While in Dubai for the Chartered Accountants of Zimbabwe Winter School, the Industry Minister confirmed that government had softened its stance but said this was backed by the indigenisation law.
He said except for resource-based operations such as mines and land ownership, investors in other sectors of the economy were not compelled to comply with the indigenisation law.
He said: “We have (foreign) companies that are coming saying, yes, this is the position but we are prepared to go this way (own more than 49 percent) because we are bringing technology, we are bringing capital, we are bringing a lot of things.
“And in each of those cases we have had, we have had no problem. For example, I have dealt personally with the case of Blue Ribbon Industries and others. I have been really involved and in each and every case, proposals have been coming from investors themselves.
“So I say, the flexibilities are there within the law. Also, we have to ensure we support the investor in terms of what exactly the investor wants, depending on his or her circumstances.”
He said Cabinet ministers insisting on 51 percent local shareholding for foreign-owned companies were ignorant of the law.
“The interesting thing is that some of the ministers are not even conversant with the law,” said Bimha.
“We are very ignorant about this Indigenisation and Economic Empowerment Act. And what we have been doing, which is a wrong thing to do, is just to talk about this 51/49 percent and yet the Act has got a plethora of possibilities,” said Bimha.
“It’s not a question of flexibilities when you talk to the minister but it’s a flexibility contained within the law itself.
“The issue of credits that are allowed, people don’t talk about it, but the emphasis has been more on 51/49 percent ownership. The clarity is that when we are talking about 51/49 percent, we are talking about it in terms of mineral resources and land ownership but in other areas, there are flexibilities that depend on what the investor wants,” Bimha reiterated.
“We say here is the menu, choose what suits you and we engage. There is no problem. The number of cases that I have dealt with, we have never came to where we say you (investors) have to do this.

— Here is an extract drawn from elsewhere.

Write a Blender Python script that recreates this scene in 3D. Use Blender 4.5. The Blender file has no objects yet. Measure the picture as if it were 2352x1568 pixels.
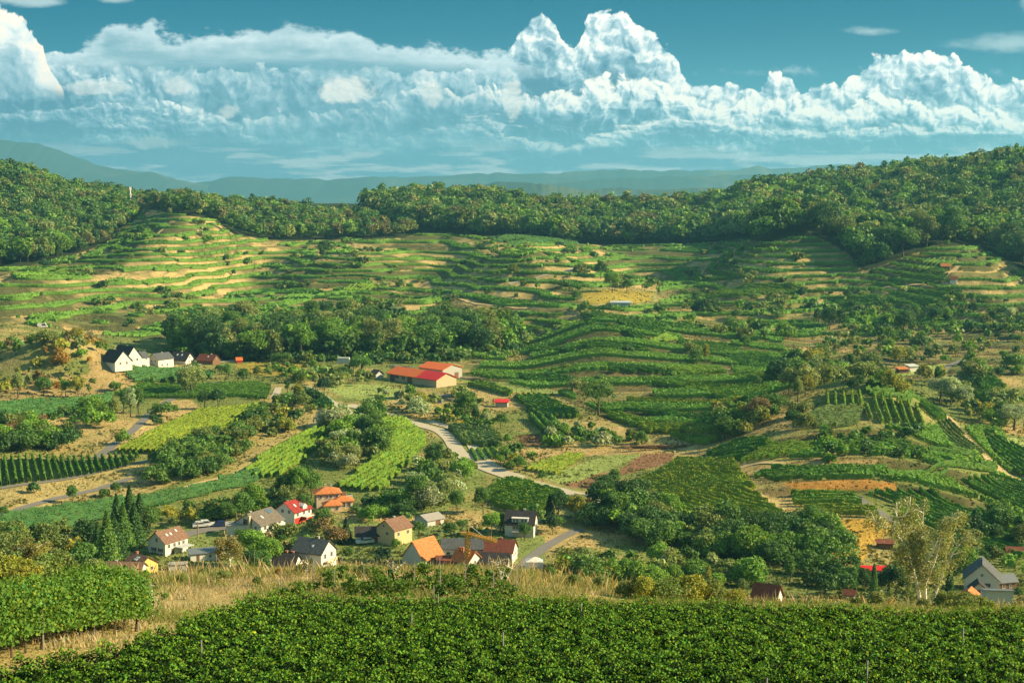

“So, we believe that the mere fact of now saying you (investor) engage line ministries first is actually more of an attempt to ensure we give support to the investor because the ministry understands the circumstances of the investor.
“The involvement of line ministries is a departure from what we used to do. It’s now up to the line ministers, permanent secretaries and officials to be conversant with the law and work out a deal to suit the investor.”
Vice President Emmerson Mnangagwa, Finance Minister Patrick Chinamasa and Youth, Indigenisation and Economic Empowerment Deputy Minister Mathias Tongofa have also previously highlighted the changing indigenisation policy.
Tongofa recently told a Parliamentarian Portfolio Committee on Youth, Indigenisation and Economic Empowerment that government would not force foreign-owned firms to comply with the law.
Legislators had raised disquiet that the ministry was failing to enforce the law.
Youth, Indigenisation and Economic Empowerment Minister, Christopher Mushohwe, promised to call back when contacted by the Financial Gazette, but had not done so by the time of going to press.
His mobile phone was no longer reachable, when this newspaper tried to call him later.
However, soon after his appointment to the current portfolio, Mushohwe said government would force foreign-owned company to relinquish as much as 99 percent ownership to Zimbabwean locals, insisting that the indigenisation policy had not been abandoned.
His comments followed Mnangagwa’s remarks that government would relax the controversial policy.
Zimbabwe Investment Authority (ZIA) chairman, Nigel Chanakira, said the indigenisation policy had scared away foreign investors and made it difficult for the country to access international capital.
“Clearly, the internal surveys done by ZIA, alongside surveys done by the Common Market for Eastern and Southern Africa and the Southern African Development Community, point to the fact that the 51/49 percent (indigenisation threshold) scares away a lot of investors,” said Chanakira.